ABN Amro beat estimates for second-quarter net interest income, benefiting, along with some of the euro zone's biggest banks, from a "higher-for-longer" environment for interest rates.
"Our results continue to benefit from the good performance of the Dutch economy," CEO Robert Swaak said in a statement, pointing at a housing market rebound amid an increase in new mortgage clients.
ABN Amro's previous forecast of 6.3 billion euros for net interest income was in line with 2023 levels.
Rival Dutch bank peer ING earlier this month also lifted its 2024 outlook for total income to more than 22 billion euros after reporting second-quarter net interest income above estimates.
ABN Amro's net interest income, a key measure of earnings on loans minus deposit costs, fell 1% in the second quarter to 1.61 billion euros year-on-year, but beat analysts' forecast of 1.58 billion euros in a company-compiled poll.
Net profit was also above estimates at 642 million euros, but down 26% compared to last year.
The company's CET1 ratio, a measure of capital strength for European banks that compares their core capital against risk-weighted assets, fell to 13.8% from one year ago, in line with analysts' estimates.
CAUTIOUS ON 2025 NET INTEREST INCOME
ABN Amro said it did not expect a significantly positive trend in net interest income in 2025 compared with 2024, given a gradual normalisation of deposit margins as interest rates are likely to decrease.

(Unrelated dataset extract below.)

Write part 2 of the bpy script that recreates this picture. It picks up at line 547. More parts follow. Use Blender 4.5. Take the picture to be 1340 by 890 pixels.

"The question is how fast this margin normalisation will be, but we do not expect NII into 2025 to increase at the same rate as we have seen this year," CFO Ferdinand Vaandrager told reporters.
"Let's wait until we start 2025 when we will have a better view on the rate curve and on clients behaviour," he added.
Keefe, Bruyette & Woods said in a note that the prospect of more cuts to borrowing costs could become a headwind for banks' profits but saw no reason to panic.
Earlier this month, ABN Amro reached a new two-year collective labour agreement, which includes a salary increase, raising its personnel expenses to 659 million euros from 612 million one year ago.
The bank kept its cost guidance for the year at around 5.3 billion euros.
The company announced last week that CEO Robert Swaak would step down in 2025, without announcing a candidate for his replacement.